La otra parte del contrato
Vuelvo a decirlo. Cubase me encanta. Pero un cortocircuito con una actualización de Windows condujo a que la licencia (que poseo legítimamente) quedara en el limbo. También estropeó el controlador para el MX-61. Es cierto, lo arreglé. ¿Pero cuánto tiempo va a pasar hasta que vuelva a fallar? Se supone que ahora sé como resolverlo. Falso. Mañana se podría romper otra cosa. Además, ¿es necesario tener varias décadas de experiencia con estas máquinas para poder hacer un poco de música?
La próxima vez que alguien me pregunte por qué prefiero el software libre le contaré esta historia. Ahora, ¿hay software para hacer música de forma profesional y que a la vez sea libre? Ese no es el punto, ni cerca.
Hay software cuya ingeniería cuesta demasiado dinero para poder mantenerlo sin un capital detrás. En otros casos, ciertas plataformas (Pro Tools, de Avid, en la industria musical) han ganado una supremacía que los hace inevitables. De hecho, la lista de estaciones de trabajo para hacer música es muy extensa y hay para todos los gustos (Sonar, FL Studio, Ableton Live, Presonus, Reason, Reaper, LMMS, Tracktion, Logic Pro, y más). La mayoría son cerrados. LMMS es libre. Tracktion es libre, pero no gratis (salvo que compiles por las tuyas el código fuente).

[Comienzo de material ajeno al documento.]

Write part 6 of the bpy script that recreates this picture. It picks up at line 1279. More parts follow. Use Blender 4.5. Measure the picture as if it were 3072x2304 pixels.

Así que no, la cuestión no es si hay una plataforma de software libre para hacer música (o diseño arquitectónico, da igual). La cuestión es que si una compañía quiere proteger su código con una licencia, entonces es menester que respete la otra parte del trato. Es decir, que las implemente de tal modo que, pase lo que pase, si el usuario no tiene su software flojo de papeles, las licencias nunca fallen.